We introduced the Credit Complacency Crash (CCC) Sub-Model in April. Two weeks ago, we said we would discuss more on sector allocation in May but we changed our mind. Instead, we will focus on the CCC Sub-Model as we have found more amazing results worth mentioning. Now that we can objectively predict all S&P 500 peaks since 1965, we successfully solved the next one million dollar question:
"Is it possible to precisely predict all S&P 500 troughs for the same period?". The answer is yes. You are probably very sceptic and we understand because we would if someone made such a large claim but I will quote Benjamin Graham: "We are neither right nor wrong because people agree with us. We are right because our reasoning is right and our data proves it". So, how did we solve this problem?
Any solution comes from using your wildest imagination. We will ask you this riddle: Which came first: the chicken or the egg? Before you start laughing at us profusely, did you think how this question relates to investing? Let's rephrase our riddle: Should an investor know when to buy, then when to sell or should an investor know when to sell, then when to buy? Now, this is more interesting, isn't it?
When confronted with such dilemma, a traditional investor would choose to find when to buy then find when to sell. An open minded investor would examine both paths. This is what we did. Now that we found possibly the greatest model to call peaks, wouldn't it make more sense to use it to call troughs? That's the choice we made. We are not saying the reverse is impossible but that's how we figured it out.
Now look below at our results. Red dots are CCC Sub-Model signals. By the way, we did a minor change on the CCC Sub-Model since April. All conditions are the same but we added a new condition: If a CCC signal occurs in a bull market (P>MA6), wait 6 months unless P<=MA6. Why? Because both Lending Cycle and Financing Cycle have 6 to 9 months lead on equities and we are closer to peaks that way.
Long red bars on the chart are obtained with this equation: Ef * P/Ef = Pf. The best way to find future levels is to closely estimate these two variables. Here are partial formulas in our Crash Level Sub-Model:
Earnings Forecast (Ef) @ Crash Signal
IF ( EXCESS = 1 ; E - ( 2 * Spread * E ) ;
(...)
ELSE ( E = Ef )
Price / Earnings Forecast (P/Ef) @ Crash Signal
IF ( AND ( P/E > 15 , OR ( Excess = 1 , Spread > 0 ) ; 15 ;
IF ( AND ( P/E > 15 , OR ( Excess = 0 , Spread <= 0 ) ; 12 ;
(...)
ELSE ( P/E = P/Ef)
You may ask us what is Excess and Spread but we will keep these criterions undisclosed because we want this model to remain private. To partially satisfy your curiosity, we can say publicly our Crash Level Sub-Model is based on four dimensions: 1) momentum (earnings), 2) valuation (P/E), 3) macro (inflation) and 4) behavioural (mean-reversion properties after herd behaviour).

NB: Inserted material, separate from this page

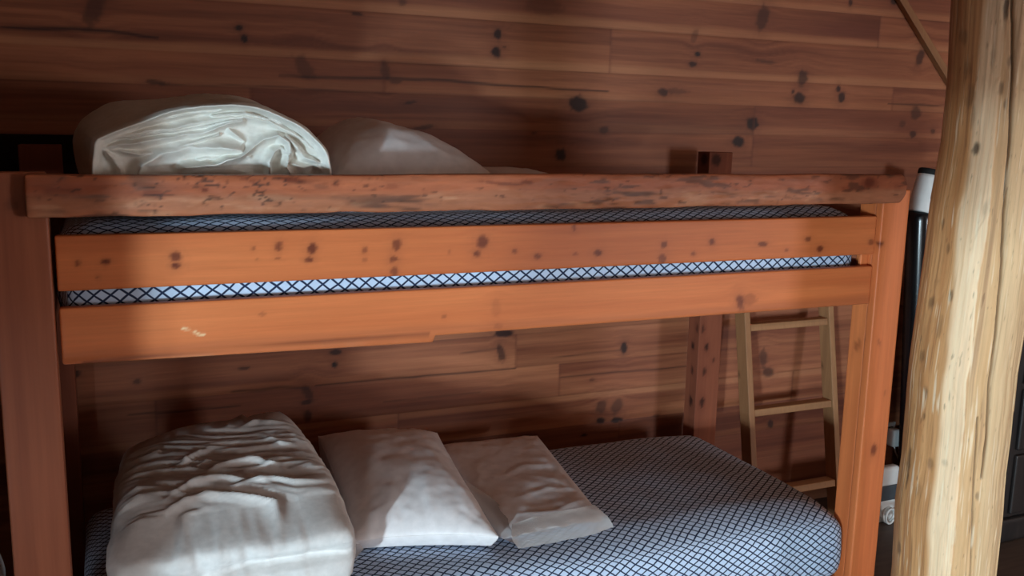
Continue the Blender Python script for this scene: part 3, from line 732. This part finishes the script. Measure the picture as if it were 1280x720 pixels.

That's all we can reveal for now.
The accuracy of this model is quite high except in 2007 where the model estimated the S&P 500 would crash to 885.3 points and it felt to 666 points or nearly 25% lower than our predicted target. Is this a problem? Let's be fair, anybody who would have called a drop to 885.3 points when the S&P 500 was trading at 1503.4 points would have still made perhaps the greatest "imperfect" call of the decade!
Date | Crash Signal | Crash Level | Trough |
30/06/1965 | 84.1 | 73.1 | 76.6 |
31/01/1969 | 103.0 | 73.9 | 72.7 |
31/08/1972 | 111.1 | 72.3 | 63.5 |
29/07/1977 | 98.9 | 93.7 | 87.0 |
31/07/1981 | 130.9 | 106.5 | 107.1 |
30/06/1987 | 304.0 | 239.6 | 230.3 |
29/09/2000 | 1436.5 | 838.9 | 815.3 |
29/06/2007 | 1503.4 | 885.3 | 735.1 |
Is there a way to buy distressed/undervalued equities near the trough? Yes. How? A simple quantitative method may be used in combo with our Crash Level. First, it would be required to add a buffer of either +5% or +10% (we did not test yet) over the Crash Level. Then all that is needed is to place a short term moving average with price. When price goes above the MA, then this would mark the final bottom.
Another way to buy distressed/undervalued equities near the trough are by qualitative means. Various signs may be observed near our Crash Level. One of them is the so called market capitulation. A market capitulation can be identified with the analysis of high volume days, significant price reversals, volatility, put/call ratios, market breath, 52W NYSE High - 52W NYSE Low and other various contrarian indicators.
To conclude, our Crash Level Sub-Model depends on the CCC Sub-Model to call precise S&P 500 troughs.